3. Le déroulement du chantier
♦ Prévenir des coupures d’eau, et conseiller aux clients de de faire des réserves.
♦ Sécuriser au maximum le chantier. Rénover la salle de bains d’une personne âgée, c’est travailler en milieu occupé. Donc, on ne laisse rien traîner, qui pourrait au mieux les dérouter, au pire constituer un danger pour elle.
♦ Etre particulièrement prévenant. Plus on vieillit, moins on supporte d’être dérangé dans son quotidien. Alors les travaux, la poussière, le bruit… De plus, les personnes âgées s’affolent rapidement, par exemple en cas de retard de l’installateur sur le chantier. Le professionnel doit leur épargner ces inquiétudes, prendre des précautions, téléphoner en cas de retard… Il faut rassurer.

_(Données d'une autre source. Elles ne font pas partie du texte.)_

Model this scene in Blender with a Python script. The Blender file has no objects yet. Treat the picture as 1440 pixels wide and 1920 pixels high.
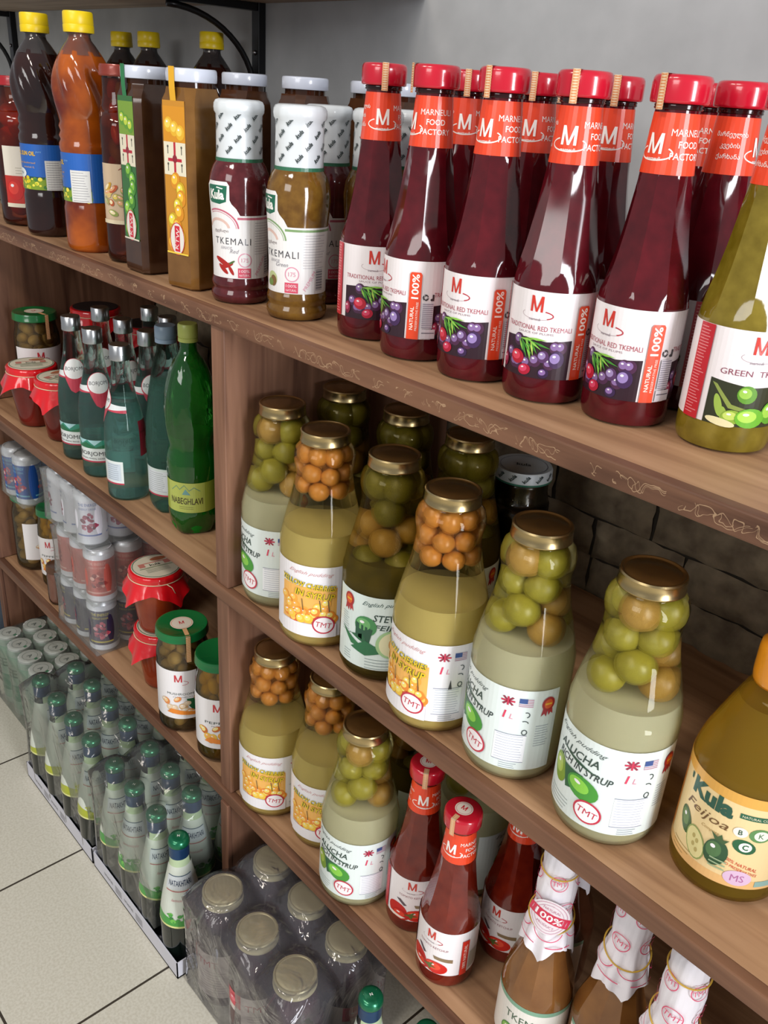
import bpy, bmesh, math, random
import numpy as np
from mathutils import Vector, Matrix
random.seed(7)
SC = bpy.context.scene
COL = SC.collection
PI = math.pi
mm = 0.001

# ------------------------------------------------------------------ camera
cam_d = bpy.data.cameras.new('camera'); cam = bpy.data.objects.new('camera', cam_d); COL.objects.link(cam)
cam_d.sensor_fit = 'HORIZONTAL'; cam_d.sensor_width = 36.0; cam_d.lens = 36.0*1658/1440
cam_d.clip_start = 0.02; cam_d.clip_end = 60
R_ = Vector((0.66691603, 0.74258535, 0.06156305)); D_ = Vector((0.35674187, -0.24566696, -0.90132291)); F_ = Vector((-0.65418518, 0.62306881, -0.42875052))
m = Matrix(((R_.x, -D_.x, -F_.x, 0), (R_.y, -D_.y, -F_.y, 0), (R_.z, -D_.z, -F_.z, 1.24), (0, 0, 0, 1)))
cam.matrix_world = m
SC.camera = cam
# ------------------------------------------------------------------ world, lights, exposure
w = bpy.data.worlds.new('world'); SC.world = w; w.use_nodes = True
w.node_tree.nodes['Background'].inputs[0].default_value = (0.93, 0.95, 1.0, 1)
w.node_tree.nodes['Background'].inputs[1].default_value = 0.34
def area(name, loc, target, sx, sy, power, col):
    d = bpy.data.lights.new(name, 'AREA'); d.shape = 'RECTANGLE'; d.size = sx; d.size_y = sy; d.energy = power; d.color = col
    o = bpy.data.objects.new(name, d); COL.objects.link(o); o.location = loc
    o.rotation_euler = (Vector(target)-Vector(loc)).to_track_quat('-Z', 'Y').to_euler()
    return o
area('window_light', (1.78, 0.22, 1.22), (-0.6, 0.45, 0.85), 0.5, 1.8, 60, (0.93, 0.95, 1.0))
area('shopfront_light', (-0.2, -2.4, 2.1), (-0.8, 0.6, 0.6), 1.3, 1.0, 26, (1.0, 0.985, 0.96))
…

♦ Respecter les termes du devis, notamment du point de vue des délais.
♦ Se plier aux requêtes du client. Il faut entendre et respecter ce qui est demandé. Aussi, si la personne veut que les fenêtres de la maison restent fermées, « à cause du chat », il faut s’exécuter, même en plein été, car ce chat est toute sa vie !
5. La livraison et l’après-chantier
♦ Fournir et expliquer les notices, en particulier des produits techniques tels que WC lavant ou robinetterie électronique, mais pas seulement : un simple robinet thermostatique peut nécessiter une explication.
♦ Rester à la disposition même après la vente et le faire savoir, à plus forte raison si on a installé des produits technologiques.